START Task inputs
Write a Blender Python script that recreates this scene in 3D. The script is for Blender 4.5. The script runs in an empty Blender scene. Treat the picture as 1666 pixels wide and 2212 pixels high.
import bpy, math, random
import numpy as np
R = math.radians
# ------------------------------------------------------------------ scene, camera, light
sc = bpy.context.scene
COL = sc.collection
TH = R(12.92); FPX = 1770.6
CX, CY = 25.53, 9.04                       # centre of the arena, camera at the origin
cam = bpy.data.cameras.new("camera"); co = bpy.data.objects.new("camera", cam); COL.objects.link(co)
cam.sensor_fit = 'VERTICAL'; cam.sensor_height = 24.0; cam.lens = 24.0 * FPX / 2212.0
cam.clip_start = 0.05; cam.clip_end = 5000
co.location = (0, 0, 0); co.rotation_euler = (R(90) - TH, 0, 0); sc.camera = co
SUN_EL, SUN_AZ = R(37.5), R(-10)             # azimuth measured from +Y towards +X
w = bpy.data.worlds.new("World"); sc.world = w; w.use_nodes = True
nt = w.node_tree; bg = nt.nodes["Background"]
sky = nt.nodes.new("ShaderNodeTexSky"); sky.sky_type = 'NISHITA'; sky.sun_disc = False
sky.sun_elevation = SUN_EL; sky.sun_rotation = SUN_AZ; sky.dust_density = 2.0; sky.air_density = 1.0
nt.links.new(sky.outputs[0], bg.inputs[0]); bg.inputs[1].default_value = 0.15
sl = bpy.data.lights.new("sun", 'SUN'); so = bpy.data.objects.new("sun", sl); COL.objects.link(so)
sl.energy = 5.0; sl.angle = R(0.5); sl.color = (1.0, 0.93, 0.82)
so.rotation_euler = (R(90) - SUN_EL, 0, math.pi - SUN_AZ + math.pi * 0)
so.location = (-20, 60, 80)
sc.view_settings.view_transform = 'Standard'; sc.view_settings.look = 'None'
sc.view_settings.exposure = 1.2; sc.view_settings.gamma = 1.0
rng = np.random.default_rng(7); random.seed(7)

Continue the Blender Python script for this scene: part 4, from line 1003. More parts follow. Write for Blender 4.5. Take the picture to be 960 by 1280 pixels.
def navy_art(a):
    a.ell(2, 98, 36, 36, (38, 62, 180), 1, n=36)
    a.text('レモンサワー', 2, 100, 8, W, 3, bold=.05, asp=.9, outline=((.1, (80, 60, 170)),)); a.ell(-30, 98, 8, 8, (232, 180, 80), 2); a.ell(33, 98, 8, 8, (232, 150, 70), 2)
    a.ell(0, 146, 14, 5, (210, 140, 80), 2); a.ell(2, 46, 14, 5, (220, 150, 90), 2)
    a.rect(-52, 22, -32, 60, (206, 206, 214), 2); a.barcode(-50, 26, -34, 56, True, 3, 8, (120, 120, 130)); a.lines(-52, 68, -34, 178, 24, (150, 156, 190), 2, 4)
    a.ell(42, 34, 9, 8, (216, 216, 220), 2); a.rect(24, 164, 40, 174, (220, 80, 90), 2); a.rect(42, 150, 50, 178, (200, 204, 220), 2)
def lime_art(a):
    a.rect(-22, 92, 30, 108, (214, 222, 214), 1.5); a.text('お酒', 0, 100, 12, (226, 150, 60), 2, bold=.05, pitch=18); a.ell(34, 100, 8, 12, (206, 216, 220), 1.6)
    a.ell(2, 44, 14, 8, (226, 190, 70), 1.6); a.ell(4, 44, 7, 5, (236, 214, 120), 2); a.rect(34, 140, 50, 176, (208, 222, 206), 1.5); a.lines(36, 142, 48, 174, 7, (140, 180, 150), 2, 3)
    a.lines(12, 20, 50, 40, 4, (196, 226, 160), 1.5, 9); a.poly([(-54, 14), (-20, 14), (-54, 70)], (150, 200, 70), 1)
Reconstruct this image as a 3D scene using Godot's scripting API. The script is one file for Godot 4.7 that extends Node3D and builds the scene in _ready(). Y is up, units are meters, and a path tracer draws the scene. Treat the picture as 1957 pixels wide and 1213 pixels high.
END Task inputs
Task to carry out – Give back exactly the lines running from the line containing "Continue the Blender" through the end of the material above, both included, and nothing beyond them.

Written answer –
Continue the Blender Python script for this scene: part 4, from line 1003. More parts follow. Write for Blender 4.5. Take the picture to be 960 by 1280 pixels.
def navy_art(a):
    a.ell(2, 98, 36, 36, (38, 62, 180), 1, n=36)
    a.text('レモンサワー', 2, 100, 8, W, 3, bold=.05, asp=.9, outline=((.1, (80, 60, 170)),)); a.ell(-30, 98, 8, 8, (232, 180, 80), 2); a.ell(33, 98, 8, 8, (232, 150, 70), 2)
    a.ell(0, 146, 14, 5, (210, 140, 80), 2); a.ell(2, 46, 14, 5, (220, 150, 90), 2)
    a.rect(-52, 22, -32, 60, (206, 206, 214), 2); a.barcode(-50, 26, -34, 56, True, 3, 8, (120, 120, 130)); a.lines(-52, 68, -34, 178, 24, (150, 156, 190), 2, 4)
    a.ell(42, 34, 9, 8, (216, 216, 220), 2); a.rect(24, 164, 40, 174, (220, 80, 90), 2); a.rect(42, 150, 50, 178, (200, 204, 220), 2)
def lime_art(a):
    a.rect(-22, 92, 30, 108, (214, 222, 214), 1.5); a.text('お酒', 0, 100, 12, (226, 150, 60), 2, bold=.05, pitch=18); a.ell(34, 100, 8, 12, (206, 216, 220), 1.6)
    a.ell(2, 44, 14, 8, (226, 190, 70), 1.6); a.ell(4, 44, 7, 5, (236, 214, 120), 2); a.rect(34, 140, 50, 176, (208, 222, 206), 1.5); a.lines(36, 142, 48, 174, 7, (140, 180, 150), 2, 3)
    a.lines(12, 20, 50, 40, 4, (196, 226, 160), 1.5, 9); a.poly([(-54, 14), (-20, 14), (-54, 70)], (150, 200, 70), 1)
Reconstruct this image as a 3D scene using Godot's scripting API. The script is one file for Godot 4.7 that extends Node3D and builds the scene in _ready(). Y is up, units are meters, and a path tracer draws the scene. Treat the picture as 1957 pixels wide and 1213 pixels high.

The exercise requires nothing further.